Vaias, pancadão e trânsito: uma tarde de sol em um jogo da NFL

Julio Gomes

09/10/2017 10h31

"Bring one more!"

"Bring one more!"

Enquanto Jay Cutler fazia um passe patético atrás do outro, tomava uma decisão errada atrás da outra, a torcida do Miami Dolphins vaiava. Vaiava em alto e bom som, ajudada pela acústica do estádio, que melhorou muito quando foi construída uma belíssima cobertura, no ano passado.

"Tragam mais um, tragam mais um".

O que eles querem é um novo quarterback.

Se você não é nem um pouquinho familiar com o futebol americano e a NFL, algumas coisas que escreverei aqui parecerão sem sentido. Se você é tão fanático que já foi a vários jogos da NFL, não verá muitas novidades.
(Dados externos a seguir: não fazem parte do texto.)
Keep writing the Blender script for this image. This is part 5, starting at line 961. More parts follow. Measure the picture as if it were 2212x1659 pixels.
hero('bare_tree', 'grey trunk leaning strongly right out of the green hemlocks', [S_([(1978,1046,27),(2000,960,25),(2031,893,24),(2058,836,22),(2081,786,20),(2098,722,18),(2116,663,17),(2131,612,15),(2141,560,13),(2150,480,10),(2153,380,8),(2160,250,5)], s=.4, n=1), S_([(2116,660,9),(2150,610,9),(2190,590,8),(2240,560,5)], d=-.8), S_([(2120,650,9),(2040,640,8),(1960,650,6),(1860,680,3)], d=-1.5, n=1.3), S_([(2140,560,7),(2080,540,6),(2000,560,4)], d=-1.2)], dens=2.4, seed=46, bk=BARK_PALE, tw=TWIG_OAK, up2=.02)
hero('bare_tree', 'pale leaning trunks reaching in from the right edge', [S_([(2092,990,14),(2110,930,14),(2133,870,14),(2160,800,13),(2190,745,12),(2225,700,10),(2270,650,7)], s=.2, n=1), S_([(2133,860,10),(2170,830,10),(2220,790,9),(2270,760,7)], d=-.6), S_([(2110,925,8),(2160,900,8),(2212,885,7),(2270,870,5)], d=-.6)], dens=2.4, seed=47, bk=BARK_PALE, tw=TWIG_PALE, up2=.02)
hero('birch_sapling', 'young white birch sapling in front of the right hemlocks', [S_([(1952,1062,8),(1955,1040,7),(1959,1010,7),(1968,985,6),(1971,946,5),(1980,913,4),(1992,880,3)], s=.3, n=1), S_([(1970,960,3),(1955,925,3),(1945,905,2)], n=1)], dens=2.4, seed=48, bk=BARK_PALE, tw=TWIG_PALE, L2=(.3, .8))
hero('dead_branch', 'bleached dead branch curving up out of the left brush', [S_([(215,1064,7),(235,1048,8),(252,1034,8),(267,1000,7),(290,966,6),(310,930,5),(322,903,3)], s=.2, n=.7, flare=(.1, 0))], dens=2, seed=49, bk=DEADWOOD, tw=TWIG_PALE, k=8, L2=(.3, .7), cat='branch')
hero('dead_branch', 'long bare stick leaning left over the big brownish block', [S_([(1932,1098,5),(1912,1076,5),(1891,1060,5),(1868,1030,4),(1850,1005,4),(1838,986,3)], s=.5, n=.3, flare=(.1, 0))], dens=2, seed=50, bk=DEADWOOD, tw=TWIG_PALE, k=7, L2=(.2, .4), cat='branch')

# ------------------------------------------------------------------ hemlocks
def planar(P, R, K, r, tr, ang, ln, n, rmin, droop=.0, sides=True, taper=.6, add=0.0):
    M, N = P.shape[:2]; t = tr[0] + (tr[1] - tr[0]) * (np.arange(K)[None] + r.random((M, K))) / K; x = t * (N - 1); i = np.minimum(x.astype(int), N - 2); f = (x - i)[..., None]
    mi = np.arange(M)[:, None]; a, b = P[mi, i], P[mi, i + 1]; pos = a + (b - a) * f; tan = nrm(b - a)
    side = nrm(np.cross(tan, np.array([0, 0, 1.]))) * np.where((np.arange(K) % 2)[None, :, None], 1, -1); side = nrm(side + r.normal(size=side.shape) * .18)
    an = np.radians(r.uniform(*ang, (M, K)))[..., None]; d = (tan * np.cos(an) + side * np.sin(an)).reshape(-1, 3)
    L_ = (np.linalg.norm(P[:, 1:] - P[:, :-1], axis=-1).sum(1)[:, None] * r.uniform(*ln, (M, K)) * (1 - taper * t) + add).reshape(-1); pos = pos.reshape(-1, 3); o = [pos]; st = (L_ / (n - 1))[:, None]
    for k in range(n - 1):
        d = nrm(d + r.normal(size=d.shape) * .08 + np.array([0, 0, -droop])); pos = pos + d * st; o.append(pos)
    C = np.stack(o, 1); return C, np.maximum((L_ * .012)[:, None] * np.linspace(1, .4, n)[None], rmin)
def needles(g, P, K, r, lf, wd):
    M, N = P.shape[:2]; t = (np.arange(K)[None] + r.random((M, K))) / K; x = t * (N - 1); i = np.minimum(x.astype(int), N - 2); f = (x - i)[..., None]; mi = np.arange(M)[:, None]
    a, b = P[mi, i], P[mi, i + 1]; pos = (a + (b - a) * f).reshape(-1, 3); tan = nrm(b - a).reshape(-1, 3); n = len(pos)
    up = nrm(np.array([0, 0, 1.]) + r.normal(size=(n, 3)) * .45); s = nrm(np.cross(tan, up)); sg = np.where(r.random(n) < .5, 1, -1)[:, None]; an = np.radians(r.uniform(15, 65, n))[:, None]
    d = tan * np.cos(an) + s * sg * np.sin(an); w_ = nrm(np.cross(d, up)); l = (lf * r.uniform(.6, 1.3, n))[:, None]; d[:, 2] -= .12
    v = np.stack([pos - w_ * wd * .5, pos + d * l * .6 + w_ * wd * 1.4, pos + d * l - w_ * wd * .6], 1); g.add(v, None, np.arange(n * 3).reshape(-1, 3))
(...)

Mas o futebol americano só cresce no Brasil e este escriba está passando duas semanas de férias com a família aqui na terra de Trump. No checklist da vida, faltava riscar "um jogo da NFL". E o risquinho veio no domingo.

O jogo era entre Miami Dolphins e Tennessee Titans. Dois times médios, que podem fazer uma boa temporada se tudo der certo ou uma péssima se der errado. Por enquanto, está dando errado.

O quarterback é o lançador, o cérebro do time, o comandante ofensivo. O Miami tem um titular chamado Ryan Tannehill, que precisou operar o joelho antes de começar a temporada e só volta no ano que vem. Não que Tannehill seja essa coca-cola toda, mas é um quarterback decente, até.

Sem ele, a franquia foi atrás de Jay Cutler (este com a bola nas mãos, no lado direito da foto acima). Ex-quarterback do Chicago Bears, 34 anos, que já havia anunciado a aposentadoria. Está recebendo 10 milhões de dólares para jogar por um ano.

Por que ir atrás de um grossão como Cutler (me perdoem os defensores, Cutler é indefensável)? Estava livre no mercado, por exemplo, Colin Kaepernick, ex-jogador do San Francisco 49ers e que iniciou a onda de protestos durante o hino nacional americano, para denunciar as injustiças e desigualdades da América atual. Kaepernick está nitidamente sendo boicotado pela liga. Está sem emprego por se posicionar. É um país dividido, fraturado, e isso é visível para onde quer que você olhe aqui nos Estados Unidos.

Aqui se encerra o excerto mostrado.